The resistor is to reduce radio static but it's possible to use resistor plugs in place of them in which case the resistor should be removed. If it's left in place then you get double resistance at the business end of the spark plug which could reduce spark, which is not real hot on these bikes to start with.
If you remove the resistor a solid piece of #8 copper wire fits in place nicely.
 
Thanks to every one who responded, but let me bring everyone up to speed. Starting at the plug caps, I took them out of the circuit and tested with a 5K ohm reading on each. The circuit in question (3&4) cly has a new coil (now I know I could get a defective part, but the current coil is doin the same as the old coil) to top that off, I swopped coils and the problem does not follow. Leading me to belive the coil is good. As to voltage @ the coil (input) it is the same on both coils. On up the line @ the spark unit, again with all things being equal, I swapped them with out with the problem not changing (still at 3&4) so spark unit good. Again I also followed the test procedures in manuel and found no ill results. I did the grounding of the pulse gen lead test with good results. Ohm tested the pulse gen with a reading of 570 ohms @ 80 degrees (spec is 530 +/- 50 ohms At 68 degrees). Here is another thing that troubles me, I connected a spark tester to the spark plugs, 1&2 fire great, 3&4 is a noticable weaker spark.

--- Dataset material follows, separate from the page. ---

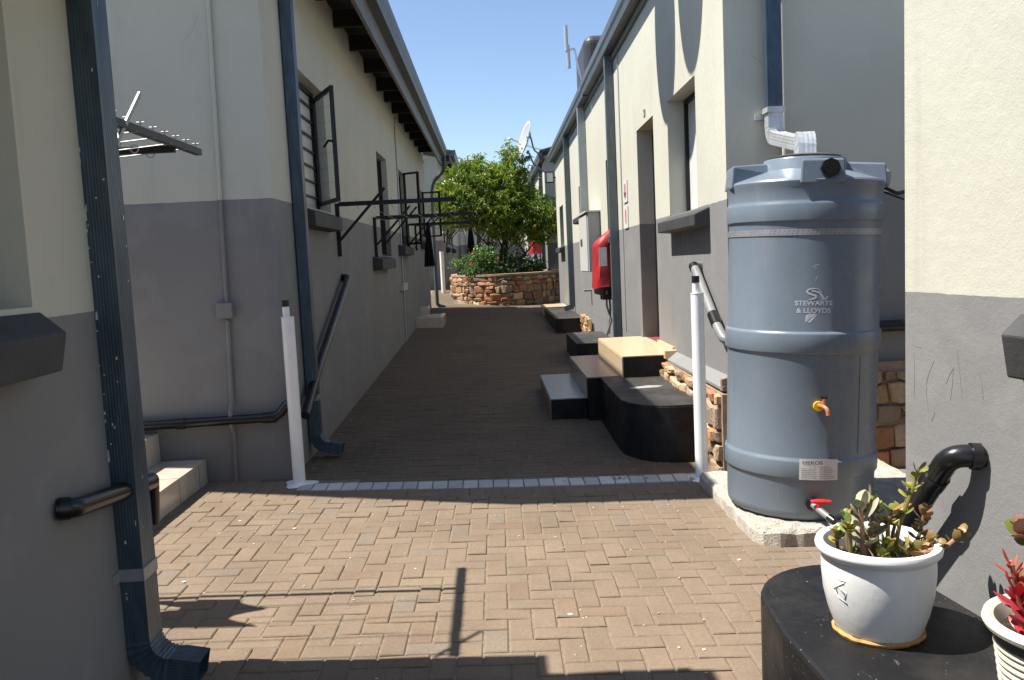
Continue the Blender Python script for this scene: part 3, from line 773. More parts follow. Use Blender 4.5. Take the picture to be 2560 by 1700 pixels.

Plus when engine is reved to 3K rpm, spark gets weaker and at 3500 rpm, spark goes away compleatly for both 3&4 cyl. Am I looking at pulse gen issue? Again thanks to everyone for your help
 
im not sure you can but if you could cangege the connection at the pluse generator you could check that like the coils and spark units ...im thinking its a one way connector there first connection from the rear pluse generator they dont go bad often but do ...this might be the first one here on this forum maybe ....from everything you said it looking that way .....two different coils wires and all good even spark unit checked in switching test....not much left but pluse generator moduals
 
I've looked at that connector, looks good and clean. I did a voltage check at that connector (not in the book) but both pulse gens read .8 vdc. Again I do not know what if any voltage reading should be at this connector, but they were both the same. Between the voltage and resistance for pulse gen, I am confused.
 
To me it sounds much like a coil going bad. but you say swapping coils makes no difference. You may want to try this modification to get full power to ignition.
image1056.jpg
 
The 4 pin plug does go bad, I had one of the wites break off and replaced it with a 4 pin trailer plug both mail and female ends.

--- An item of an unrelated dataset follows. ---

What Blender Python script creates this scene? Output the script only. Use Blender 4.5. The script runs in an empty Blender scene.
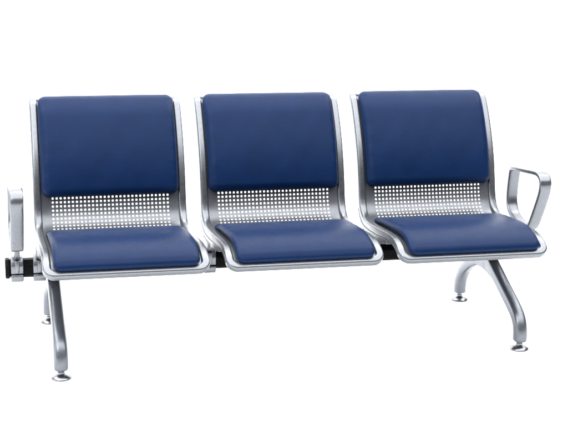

As a test for pulsers the 2 pairs can be swapped.
Color code is in the wiring diagram.
I don't think there is +12 volts on those pairs rather its a ground signal.
 
These are great ideas, thanks for everyone's help. I have to go teach a motorcycle safety class, but as soon as I get home I am going to try these ideas
 
yes i think if you can switch the pluse generator wire to see if the moves the problem if it dose its the modual thats bad if not your chasing some kind of bad connection or broken wire or something

and maybe the rewire slabgoust was talking about is the right move if its a wiring issue
 
Ok I did the test w/unpowered test light, ground is good, but if I connect test light to ground and touch the blue connector on the left coil (#3&4) while running the bike stutters a little. If I touch the yellow connector on the right coil (#1&2) there is NO stutter but in both cases the test light illuminates. Also if I touch the common on both, the light illuminates w/out any stutter. Now when I connect the test light to ground (engine running) and probe at the pulse gen connector, for the lead for #3&4, there is a slight stutter, but will continue to run (1&2 working well). Then probe lead for 1&2, will stumble hard and if not removed quickly will kill the bike (3&4 not working well). Here is my train of thought, there is a ground inside the pulse gen for #3&4, this prevents that coil from fully charging hense the weak spark and as the engine speeds up, prevents the coil from charging at all hence the spark just goes away all together. Thoughts anyone?
 
Ok Im doubting my latest thought. If I have a ground in the pulse gen as I think I do, then why are my resistance readings good? 580ohms for both pulse gens. No shorts to ground.
 
Alright, another reading with engine running; ohm reading @ pulse gen connector, 3&4 = 13M ohm, 1&2 = 15M ohm. Has anyone heard of or used these readings or what they may signify? Remember engine running
 
How do I swap with such a small / tight connector. Plus will that also throw the whole firing order out of wack?